I find it fantastic that Amsterdam is planning a bike priority network that is separate and different to, say, public transport or pedestrian networks. It puts bikes and walking on equal footing with motor cars, something you can't say for UK towns and cities. 

And this is where Denmark's Klaus Bondam has some home truths to share: "All cities have to discuss where should we allow the car in the city," he says. That is exactly what Amsterdam is considering, namely de-prioritising cars in some parts of the city but prioritising them in other parts.

This is what streets look like when you prioritise all forms
of transport. See, even Amsterdam can be rubbish for cycling
sometimes. Source: Plan Amsterdam 2013
Bondam also points out in fairly frank language: "It is a strange thing that [some cities] think only people driving in cars buy things or contribute or go to work". Too true. It's all about treating bicycle transport as an equal. This is a real problem in the UK. For example, in the City of London's recently published draft Local Plan, the City of London talks repeatedly about "responsible cycling" rather than just "cycling" and never refers to people getting about by motor transport having to be "responsible" as well. To me, that reads like the local authority is happy to treat people on bikes differently to people in, say, cars or taxis. That sort of thing is not on. Especially when you realise that 37% of vehicles crossing into the City at one particular junction are people on bikes. Why should only 37% of road users be 'responsible' and not the others?
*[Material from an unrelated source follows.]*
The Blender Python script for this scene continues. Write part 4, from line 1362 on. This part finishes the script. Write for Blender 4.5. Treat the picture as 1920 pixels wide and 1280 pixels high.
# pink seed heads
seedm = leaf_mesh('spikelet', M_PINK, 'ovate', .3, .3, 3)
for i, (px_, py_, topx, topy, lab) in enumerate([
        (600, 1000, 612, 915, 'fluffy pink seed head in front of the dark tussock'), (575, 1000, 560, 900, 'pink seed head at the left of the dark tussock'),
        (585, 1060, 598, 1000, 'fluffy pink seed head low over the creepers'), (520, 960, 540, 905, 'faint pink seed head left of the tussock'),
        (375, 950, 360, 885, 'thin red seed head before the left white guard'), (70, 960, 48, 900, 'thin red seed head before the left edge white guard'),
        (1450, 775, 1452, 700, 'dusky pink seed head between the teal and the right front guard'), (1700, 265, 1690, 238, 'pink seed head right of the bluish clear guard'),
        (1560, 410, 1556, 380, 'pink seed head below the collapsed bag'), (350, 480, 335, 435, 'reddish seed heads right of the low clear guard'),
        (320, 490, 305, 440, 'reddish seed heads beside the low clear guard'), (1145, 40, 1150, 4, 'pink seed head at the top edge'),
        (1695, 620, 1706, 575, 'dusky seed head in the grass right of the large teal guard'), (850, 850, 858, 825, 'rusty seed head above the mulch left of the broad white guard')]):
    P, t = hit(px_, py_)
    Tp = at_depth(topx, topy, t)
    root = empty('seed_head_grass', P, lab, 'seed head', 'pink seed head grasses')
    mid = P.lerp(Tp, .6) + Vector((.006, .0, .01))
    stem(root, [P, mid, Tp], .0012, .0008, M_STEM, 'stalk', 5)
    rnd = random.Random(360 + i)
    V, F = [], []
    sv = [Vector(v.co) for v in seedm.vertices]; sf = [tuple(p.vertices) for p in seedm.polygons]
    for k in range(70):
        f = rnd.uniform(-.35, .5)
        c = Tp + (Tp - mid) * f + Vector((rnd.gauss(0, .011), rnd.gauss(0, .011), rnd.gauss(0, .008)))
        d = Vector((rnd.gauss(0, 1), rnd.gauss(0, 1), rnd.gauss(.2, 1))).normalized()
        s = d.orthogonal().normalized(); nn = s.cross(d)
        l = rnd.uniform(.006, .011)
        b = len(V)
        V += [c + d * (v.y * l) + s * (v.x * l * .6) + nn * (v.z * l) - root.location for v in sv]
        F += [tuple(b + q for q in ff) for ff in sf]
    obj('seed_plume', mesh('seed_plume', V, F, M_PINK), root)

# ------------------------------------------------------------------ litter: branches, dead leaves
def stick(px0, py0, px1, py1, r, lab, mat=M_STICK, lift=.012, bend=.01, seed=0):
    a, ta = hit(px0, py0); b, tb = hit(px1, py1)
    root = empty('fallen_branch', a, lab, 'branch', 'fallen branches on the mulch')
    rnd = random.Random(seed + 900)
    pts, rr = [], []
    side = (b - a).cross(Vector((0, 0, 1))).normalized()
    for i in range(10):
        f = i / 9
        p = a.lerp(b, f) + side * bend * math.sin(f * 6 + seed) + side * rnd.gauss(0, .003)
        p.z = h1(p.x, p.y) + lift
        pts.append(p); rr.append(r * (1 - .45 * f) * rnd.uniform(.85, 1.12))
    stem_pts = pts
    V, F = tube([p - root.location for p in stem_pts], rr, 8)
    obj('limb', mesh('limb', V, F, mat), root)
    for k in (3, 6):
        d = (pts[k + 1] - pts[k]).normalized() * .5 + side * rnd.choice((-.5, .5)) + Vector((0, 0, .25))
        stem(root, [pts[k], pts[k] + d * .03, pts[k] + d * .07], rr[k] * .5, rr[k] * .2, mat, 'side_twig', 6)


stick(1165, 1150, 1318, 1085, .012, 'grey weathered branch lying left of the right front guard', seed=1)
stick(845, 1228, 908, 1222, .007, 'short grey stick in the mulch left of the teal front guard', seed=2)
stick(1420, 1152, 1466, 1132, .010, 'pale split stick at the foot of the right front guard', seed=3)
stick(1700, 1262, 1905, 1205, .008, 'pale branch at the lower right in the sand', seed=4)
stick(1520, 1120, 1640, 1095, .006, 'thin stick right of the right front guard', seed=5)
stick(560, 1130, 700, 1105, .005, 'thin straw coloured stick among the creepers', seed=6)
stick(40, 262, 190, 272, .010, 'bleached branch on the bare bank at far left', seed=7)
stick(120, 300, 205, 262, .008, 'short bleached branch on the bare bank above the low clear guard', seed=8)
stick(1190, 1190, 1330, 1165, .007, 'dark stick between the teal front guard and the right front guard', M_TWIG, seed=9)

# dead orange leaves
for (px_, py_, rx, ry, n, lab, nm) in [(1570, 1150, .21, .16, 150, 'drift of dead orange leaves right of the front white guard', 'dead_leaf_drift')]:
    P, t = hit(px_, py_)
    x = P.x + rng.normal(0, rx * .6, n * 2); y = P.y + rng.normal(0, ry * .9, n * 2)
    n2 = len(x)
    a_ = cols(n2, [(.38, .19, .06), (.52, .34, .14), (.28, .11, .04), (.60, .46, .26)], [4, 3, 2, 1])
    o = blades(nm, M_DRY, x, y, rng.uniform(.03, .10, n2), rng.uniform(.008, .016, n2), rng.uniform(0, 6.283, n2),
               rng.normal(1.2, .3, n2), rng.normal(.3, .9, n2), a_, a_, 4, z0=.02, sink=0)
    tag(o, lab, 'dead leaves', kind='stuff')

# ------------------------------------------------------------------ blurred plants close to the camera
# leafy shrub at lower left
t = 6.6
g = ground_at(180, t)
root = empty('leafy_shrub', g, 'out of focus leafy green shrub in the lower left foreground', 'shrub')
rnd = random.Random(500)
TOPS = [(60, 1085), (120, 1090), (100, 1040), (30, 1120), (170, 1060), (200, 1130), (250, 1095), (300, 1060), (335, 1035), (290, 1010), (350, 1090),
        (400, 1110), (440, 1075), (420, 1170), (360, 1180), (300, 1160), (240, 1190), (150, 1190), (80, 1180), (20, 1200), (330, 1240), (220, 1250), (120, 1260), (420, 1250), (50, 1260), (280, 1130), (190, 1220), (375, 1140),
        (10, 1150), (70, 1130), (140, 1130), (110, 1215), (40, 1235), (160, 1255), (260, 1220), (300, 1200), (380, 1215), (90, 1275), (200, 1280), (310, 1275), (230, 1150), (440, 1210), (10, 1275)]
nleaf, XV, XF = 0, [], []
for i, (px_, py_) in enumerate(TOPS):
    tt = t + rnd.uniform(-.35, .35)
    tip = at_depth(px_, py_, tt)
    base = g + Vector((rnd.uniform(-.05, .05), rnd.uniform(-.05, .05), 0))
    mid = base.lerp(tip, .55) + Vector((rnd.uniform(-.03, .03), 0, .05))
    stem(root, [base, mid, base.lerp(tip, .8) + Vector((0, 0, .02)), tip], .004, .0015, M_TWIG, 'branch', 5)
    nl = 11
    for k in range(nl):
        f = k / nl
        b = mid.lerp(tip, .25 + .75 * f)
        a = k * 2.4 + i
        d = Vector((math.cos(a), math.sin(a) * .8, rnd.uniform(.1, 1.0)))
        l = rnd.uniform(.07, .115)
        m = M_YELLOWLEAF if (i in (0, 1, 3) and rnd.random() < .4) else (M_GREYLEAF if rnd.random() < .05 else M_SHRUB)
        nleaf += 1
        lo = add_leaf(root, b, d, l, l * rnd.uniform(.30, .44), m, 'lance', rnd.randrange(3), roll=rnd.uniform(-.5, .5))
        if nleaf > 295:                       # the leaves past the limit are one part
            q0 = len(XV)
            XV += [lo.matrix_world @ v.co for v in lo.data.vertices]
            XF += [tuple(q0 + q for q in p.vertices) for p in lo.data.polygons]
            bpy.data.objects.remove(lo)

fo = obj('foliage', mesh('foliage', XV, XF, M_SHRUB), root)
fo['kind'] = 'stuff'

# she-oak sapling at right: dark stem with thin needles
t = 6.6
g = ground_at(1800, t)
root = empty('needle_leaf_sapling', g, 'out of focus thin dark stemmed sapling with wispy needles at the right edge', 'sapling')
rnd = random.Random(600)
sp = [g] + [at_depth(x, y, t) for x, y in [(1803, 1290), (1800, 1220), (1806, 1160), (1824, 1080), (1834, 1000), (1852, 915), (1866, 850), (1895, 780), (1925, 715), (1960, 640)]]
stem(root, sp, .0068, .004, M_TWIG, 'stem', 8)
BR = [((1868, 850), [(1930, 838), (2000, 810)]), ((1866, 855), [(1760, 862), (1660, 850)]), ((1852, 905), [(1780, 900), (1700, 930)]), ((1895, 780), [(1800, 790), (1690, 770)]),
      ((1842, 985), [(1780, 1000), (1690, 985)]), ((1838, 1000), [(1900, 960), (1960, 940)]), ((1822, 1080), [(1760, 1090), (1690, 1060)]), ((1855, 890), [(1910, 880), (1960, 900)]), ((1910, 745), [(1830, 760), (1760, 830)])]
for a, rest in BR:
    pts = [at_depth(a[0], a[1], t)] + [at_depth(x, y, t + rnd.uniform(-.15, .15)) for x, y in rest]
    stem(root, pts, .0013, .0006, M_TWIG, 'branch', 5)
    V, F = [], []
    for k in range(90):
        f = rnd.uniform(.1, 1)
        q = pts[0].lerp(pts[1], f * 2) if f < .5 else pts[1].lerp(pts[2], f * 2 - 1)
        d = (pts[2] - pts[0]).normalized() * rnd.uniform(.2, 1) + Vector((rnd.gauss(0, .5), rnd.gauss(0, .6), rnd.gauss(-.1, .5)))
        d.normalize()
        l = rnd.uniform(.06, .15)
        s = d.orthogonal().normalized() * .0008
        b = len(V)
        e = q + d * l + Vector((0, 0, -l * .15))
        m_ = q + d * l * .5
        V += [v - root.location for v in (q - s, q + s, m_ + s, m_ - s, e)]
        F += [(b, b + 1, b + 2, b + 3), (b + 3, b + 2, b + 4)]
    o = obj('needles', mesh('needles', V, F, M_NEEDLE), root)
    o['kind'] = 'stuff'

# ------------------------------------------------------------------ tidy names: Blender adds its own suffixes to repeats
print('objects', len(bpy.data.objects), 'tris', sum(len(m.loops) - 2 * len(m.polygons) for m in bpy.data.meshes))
Denmark's Klaus Bondam debates this dynamic in the video: If you want to encourage people on bikes, he says, "you have to tell people we really like the contribution you're making as a citizen" by not driving a car. That sort of language is still not happening in the City of London or many other local authorities.

And this is what streets look like
when you prioritise different
forms of transport differently.
Source: Plan Amsterdam 2013
Bondam is also extremely critical of one policy that is very in vogue in London, in particular in the City of London, and that is shared space that is used by cyclists and pedestrians: "It is a big, big, big mistake, mixing pedestrians and cyclists....It's error number one - walking and cycling are two completely different ways of transporting yourself. You create a conflict between two weak forms of transportation. It's a total mess." Amsterdam's new policy is more or less the same - it's about creating priorities for each form of transport on different networks.

Just compare what Amsterdam and Denmark are telling us with this assertion from the City of London: "Shared space is now used in preference to other measures such as separate or segregated cycle lanes. Segregated measures were found to encourage excessive cycle speed and, in the City lead to cyclists and pedestrians being less considerate towards one another." As Bondam says "It's a total mess... A big, big, big mistake" to make this assertion.

I'll leave with one more quote from the video. It's so true but I can't imagine any UK politician standing up and saying this: "I mean, it's healthy if people bike: they don't get so fat". Very blunt. Very true.